Khazzani was concealing the AK-47 automatic rifle and 300 rounds of ammunition when he boarded the train – after having coffee at the station in Brussels. 

Khazzani said he was under orders from Abdelhamid Abaaoud.

Abaaoud had travelled with him to Europe from war-torn Syria to guide the cell behind the deadly attacks in November 2015 in Paris and in March 2016 in the Belgian capital Brussels.

Khazzani told the court: ‘I took my seat. I started looking for the people he had spoken to me about, American soldiers, people from the European Commission. Honestly it was to kill them.’

He said he eventually located his American targets.

Alek Skarlatos (centre), Anthony Sadler (right) – who helped foil the attempted terror attack on the Amsterdam to Paris train with US airman Spencer Stone – stand with their lawyer (left) to talk to the press during the Thalys attack trial at the Paris courthouse last week

The presiding judge asked him: ‘How did you recognise them?’

‘Abaaoud had told me they were young and burly, that they spoke English,’ Khazzani replied.

‘I decided to attack the American soldiers,’ the defendant said through an interpreter.

He said he went to the toilet to prepare the attack but that he was in a bad state.

Nevertheless, he took his pistol and Kalashnikov rifle out of his bag and armed himself, he said.

Anthony Sadler (left), Spencer Stone (second left), Alek Skarlatos (right) and US ambassador to France Jane Hartley (second right) pose after a press conference at the US embassy in Paris two days after the foiled attack in 2015

‘I was trembling,’ he recalled.

When he emerged from the toilet, he ran into passenger Mark Moogalian and ended up shooting him in the back with his pistol when the English professor grabbed his Kalashnikov.

In the courtroom’s first row, Moogalian, seriously wounded in the attack, listened with his head lowered and his hand holding his wife’s.

Khazzani said he then saw Spencer Stone, a US Air Force serviceman who was on vacation with friends.

‘I aimed at his head… I could not do it. I cannot explain to you. It was too much….I let him grab me,’ he said. 

Testifying last week, Aleksander Skarlatos, a former national guardsman and Stone’s friend, told the court he understood immediately what was happening when he heard a gun shot and knew they could have died that day.
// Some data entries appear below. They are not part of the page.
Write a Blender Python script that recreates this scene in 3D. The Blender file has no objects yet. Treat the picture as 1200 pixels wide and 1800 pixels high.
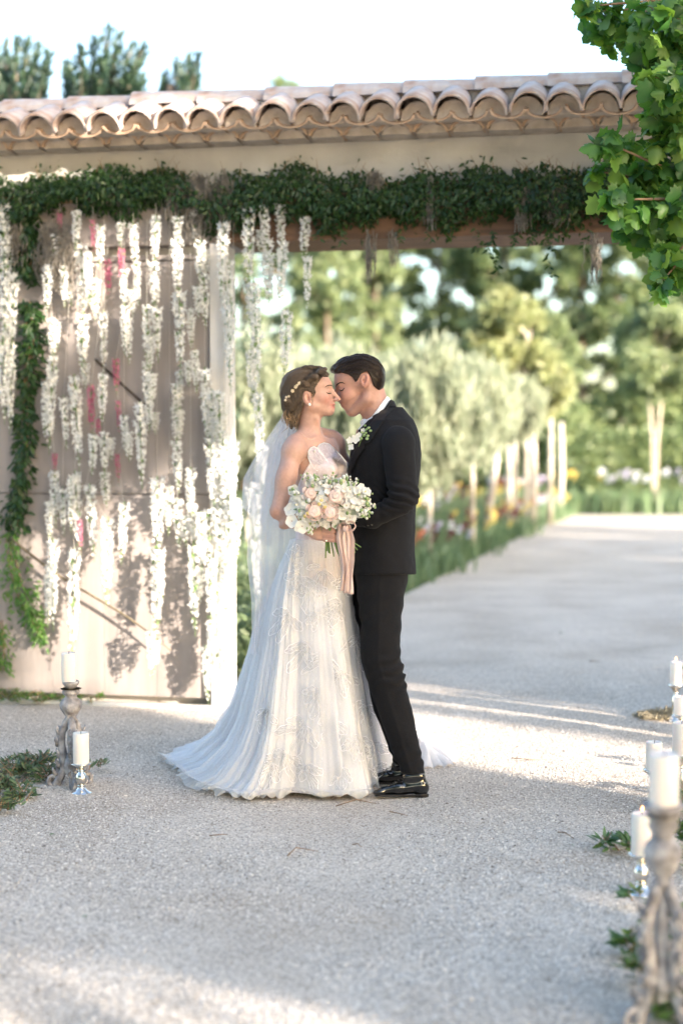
import bpy, bmesh, math, random
import numpy as np
from mathutils import Vector, Matrix
from mathutils.bvhtree import BVHTree
R = math.radians
rng = np.random.default_rng(7)
random.seed(7)
scene = bpy.context.scene
COL = scene.collection
# ------------------------------------------------------------------ camera, sky, sun
FPX = 2500.0
PITCH = R(2.66)
EYE = Vector((0, 0, 1.45))
cam_d = bpy.data.cameras.new('camera')
cam_d.sensor_fit = 'HORIZONTAL'
cam_d.sensor_width = 41.5
cam_d.lens = 41.5 * FPX / 1200.0
cam_d.clip_start = 0.1
cam_d.clip_end = 2000
cam_d.dof.use_dof = True
cam_d.dof.focus_distance = 5.85
cam_d.dof.aperture_fstop = 2.0
cam = bpy.data.objects.new('camera', cam_d)
cam.location = EYE
cam.rotation_euler = (R(90) - PITCH, 0, 0)
COL.objects.link(cam)
scene.camera = cam
SUN_AZ = R(52)      # to the right of straight behind the camera
SUN_EL = R(13)
SUN = Vector((math.sin(SUN_AZ) * math.cos(SUN_EL), -math.cos(SUN_AZ) * math.cos(SUN_EL), math.sin(SUN_EL)))
world = bpy.data.worlds.new('World')
scene.world = world
world.use_nodes = True
wn = world.node_tree
wn.nodes.clear()
wo = wn.nodes.new('ShaderNodeOutputWorld')
wb = wn.nodes.new('ShaderNodeBackground')
ws = wn.nodes.new('ShaderNodeTexSky')
ws.sky_type = 'NISHITA'
ws.sun_disc = False
ws.sun_elevation = SUN_EL
ws.sun_rotation = math.atan2(SUN.x, SUN.y)
ws.air_density = 1.0
ws.dust_density = 2.6
ws.ozone_density = 1.0
ws.altitude = 100
wb.inputs['Strength'].default_value = 0.15
wn.links.new(ws.outputs[0], wb.inputs[0])
wn.links.new(wb.outputs[0], wo.inputs[0])
sun_d = bpy.data.lights.new('sun', 'SUN')
sun_d.energy = 4.3
sun_d.angle = R(0.53)
sun_d.color = (1.0, 0.87, 0.74)
sun = bpy.data.objects.new('sun', sun_d)
sun.rotation_euler = SUN.to_track_quat('Z', 'Y').to_euler()
sun.location = SUN * 60
COL.objects.link(sun)
vs = scene.view_settings
vs.view_transform = 'Standard'
vs.look = 'None'
vs.gamma = 1
vs.use_curve_mapping = False
vs.exposure = 2.5
try:
    scene.cycles.transparent_max_bounces = 24
    scene.cycles.max_bounces = 8
    scene.cycles.use_denoising = True
except Exception:
    pass

# ------------------------------------------------------------------ pixel helpers (photograph 1200 x 1800)
def P(px, py, Y):
    "world point seen at photo pixel (px,py) and standing at depth Y"
    dx = (px - 600) / FPX
    dz = (900 - py) / FPX
    dy = math.cos(PITCH) + dz * math.sin(PITCH)
    dd = -math.sin(PITCH) + dz * math.cos(PITCH)
    return Vector((dx * Y / dy, Y, EYE.z + dd * Y / dy))
def Pn(px, py, Y):
    px = np.asarray(px, float); py = np.asarray(py, float); Y = np.asarray(Y, float)
    dx = (px - 600) / FPX; dz = (900 - py) / FPX
    dy = math.cos(PITCH) + dz * math.sin(PITCH)
    dd = -math.sin(PITCH) + dz * math.cos(PITCH)
    return np.stack([dx * Y / dy, Y + 0 * px, EYE.z + dd * Y / dy], -1)
def G(px, py, z=0.0):
    dx = (px - 600) / FPX
    dz = (900 - py) / FPX
    dy = math.cos(PITCH) + dz * math.sin(PITCH)
    dd = -math.sin(PITCH) + dz * math.cos(PITCH)
    t = (z - EYE.z) / dd
    return Vector((dx * t, dy * t, z))

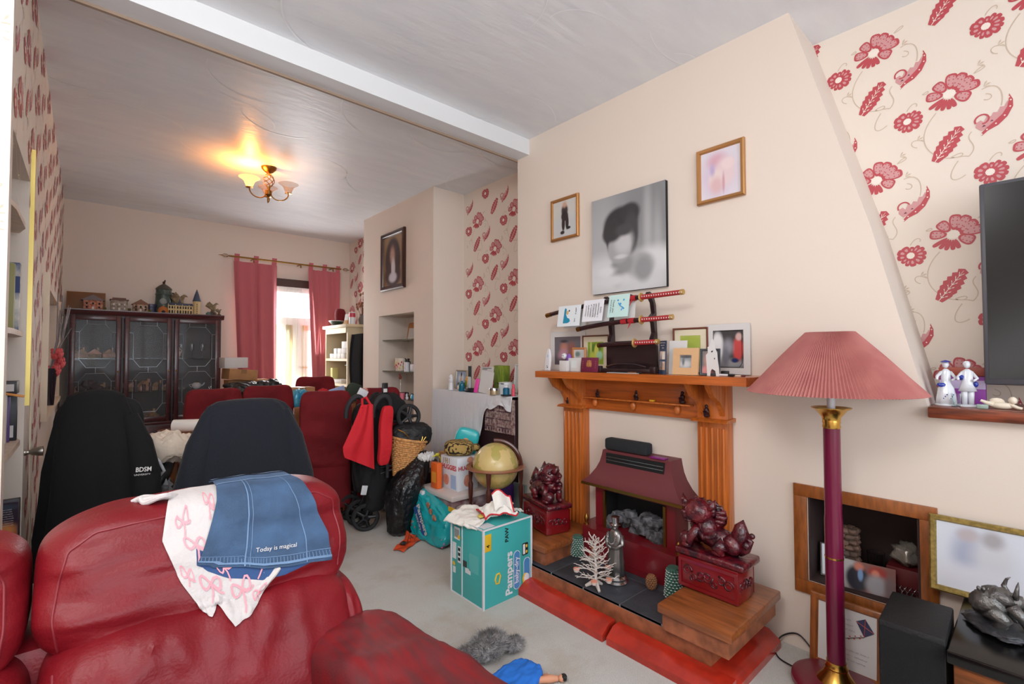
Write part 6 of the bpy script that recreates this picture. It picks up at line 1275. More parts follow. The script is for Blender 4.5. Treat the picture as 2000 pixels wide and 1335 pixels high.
MB().cush((1.50,3.1,.30),(.15,.12,.36),3.4,14,lambda q,p:p+Vector((.012*fb(q.x*2,q.z*3,0,3,9),0,0))).build('basket',m_fab,pc,world=True)
MB().rb(-.02,.02,-.001,.001,-.03,.03,.0005,0,Matrix.Translation((1.385,3.02,.30))@Matrix.Rotation(.2,4,'Y')).build('care_label',m_wp,pc,world=True)
t=thing('red_bag','bright red fabric bag hanging from the pushchair handle','bag',(1.335,2.90,.455),0,None,1.03)
def rbag(u,v,side):
    # outline: narrow at top, wide slanting base
    xl=-.03-.15*v**1.0*(1 if v<.72 else 1-.35*(v-.72)/.28); xr=.045+.02*v
    z=.41*(1-v)+(.10*(1-u)*v*v)-.0; x=xl+(xr-xl)*u; y=side*.02*math.sin(PI*u)*math.sin(PI*min(1,v+.15))+.008*math.sin(u*11+v*3)
    return (x,y,z)
m_rb=M('red_bag_cloth',(206,26,40),.8,bump=.3,bs=70)
g=MB().grid(lambda u,v:rbag(u,v,-1),26,26).grid(lambda u,v:(lambda p:(p[0],p[1],p[2]))(rbag(1-u,v,1)),26,26); g.build('body',m_rb,t)
MB().cush((.150,.03,.20),(.085,.05,.38),4.5,18,lambda q,p:p+Vector((.012*q.z,.006*math.sin(q.z*5),0))).build('side_fold',m_rb,t)
MB().tube([(-.02,0,.39),(.0,.05,.44),(.03,.06,.45),(.05,.03,.40)],.008,8).build('strap',m_rb,t)
t=thing('mobile_phone','small dark phone standing on the folded pushchair hood','phone',(1.555,3.07,.925)); MB().rb(-.022,.022,-.006,.006,0,.075,.005).build('body',m_blk,t); MB().box(-.014,.014,-.0065,-.006,.01,.035).build('label',m_card,t)
tag(MB().rb(-.04,.03,-.006,.006,0,.05,.003).build('white_tablet',m_wp,None,(1.44,3.19,.905),(0,.5,0)),'corner of a white tablet poking up behind the pushchair','tablet')
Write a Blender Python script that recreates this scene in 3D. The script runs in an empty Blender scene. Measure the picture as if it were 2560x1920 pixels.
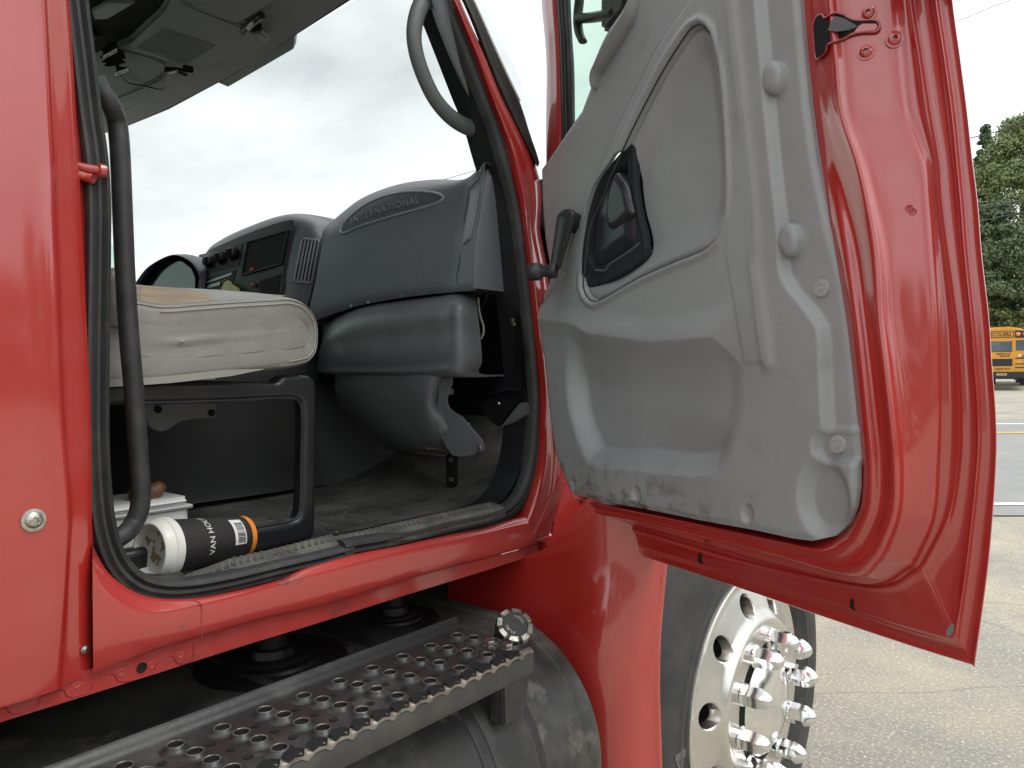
import bpy, bmesh, math, random
import numpy as np
from mathutils import Vector, Matrix
from mathutils.bvhtree import BVHTree
random.seed(7); rng = np.random.default_rng(7)
S = bpy.context.scene; COL = S.collection
# ---------------------------------------------------------------- camera
FPX = 1923.0; EYE = 1.30
YAW, PITCH, ROLL = math.radians(40.64), math.radians(1.55), math.radians(0.8)
_f = Vector((-math.sin(YAW)*math.cos(PITCH), math.cos(YAW)*math.cos(PITCH), -math.sin(PITCH)))
_r0 = Vector((math.cos(YAW), math.sin(YAW), 0)); _u0 = _r0.cross(_f)
_r = _r0*math.cos(ROLL) - _u0*math.sin(ROLL); _u = _u0*math.cos(ROLL) + _r0*math.sin(ROLL)
CAM = Vector((0, 0, EYE))
cd = bpy.data.cameras.new('camera'); cam = bpy.data.objects.new('camera', cd); COL.objects.link(cam)
cam.matrix_world = Matrix(((_r.x, _u.x, -_f.x, 0), (_r.y, _u.y, -_f.y, 0), (_r.z, _u.z, -_f.z, EYE), (0, 0, 0, 1)))
cd.sensor_width = 36; cd.lens = FPX/2560*36; cd.clip_start = 0.02; cd.clip_end = 2000
S.camera = cam
# ---------------------------------------------------------------- sky
SUN_EL, SUN_AZ = math.radians(58), math.radians(75)      # azimuth clockwise from +Y
w = bpy.data.worlds.new('World'); S.world = w; w.use_nodes = True
nt = w.node_tree; nt.nodes.clear()
def wn(t, **k):
    n = nt.nodes.new(t)
    for a, b in k.items(): setattr(n, a, b)
    return n
out = wn('ShaderNodeOutputWorld'); bg = wn('ShaderNodeBackground'); bg2 = wn('ShaderNodeBackground')
sky = wn('ShaderNodeTexSky', sky_type='NISHITA', sun_disc=False, sun_elevation=SUN_EL, sun_rotation=SUN_AZ)
bg.inputs['Strength'].default_value = 0.09
tc = wn('ShaderNodeTexCoord'); mp = wn('ShaderNodeMapping')
mp.inputs['Scale'].default_value = (1.0, 1.0, 1.7); mp.inputs['Location'].default_value = (8*1.37, 8*.71, .62+8*.9)
n1 = wn('ShaderNodeTexNoise'); n1.inputs['Scale'].default_value = 1.7; n1.inputs['Detail'].default_value = 7; n1.inputs['Roughness'].default_value = 0.52
n1.inputs['Distortion'].default_value = 0.25
cr = wn('ShaderNodeValToRGB')
for i, (p, c) in enumerate([(0.33, (0.56, 0.59, 0.595)), (0.46, (0.90, 0.925, 0.925)), (0.56, (1.10, 1.11, 1.10)), (0.72, (1.5, 1.5, 1.47))]):
    e = cr.color_ramp.elements[i] if i < 2 else cr.color_ramp.elements.new(p)
    e.position = p; e.color = (*c, 1)
nt.links.new(tc.outputs['Generated'], mp.inputs['Vector']); nt.links.new(mp.outputs[0], n1.inputs['Vector'])
nt.links.new(n1.outputs['Fac'], cr.inputs['Fac']); nt.links.new(cr.outputs[0], bg2.inputs['Color'])
bg2.inputs['Strength'].default_value = 1.0
nt.links.new(sky.outputs[0], bg.inputs['Color'])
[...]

Pictured: Relatives of the man accused of the foiled terror attack arrive in court on November 16

The pair decided to go after the gunman. Stone eventually caught him and rolled on the ground with Khazzani, at one point warning that the attacker had a pistol, which Skarlatos said he grabbed.

Khazzani, who joined the Islamic State group in Syria in May 2015, is charged with ‘attempted terrorist murder’.

In the dock with him are three men facing charges for aiding and abetting the crime: Bilal Chatra, Redouane Sebbar and Mohamed Bakkali.

Belgian Abaaoud, who Khazzani named as the operation chief, is believed to have been one of the masterminds behind several attacks in Europe.

French police killed Abaaoud after he shot indiscriminately at packed cafe terraces in Paris on the night of the November 2013 coordinated attacks, for which Bakkali is also accused of having acted as logistics coordinator.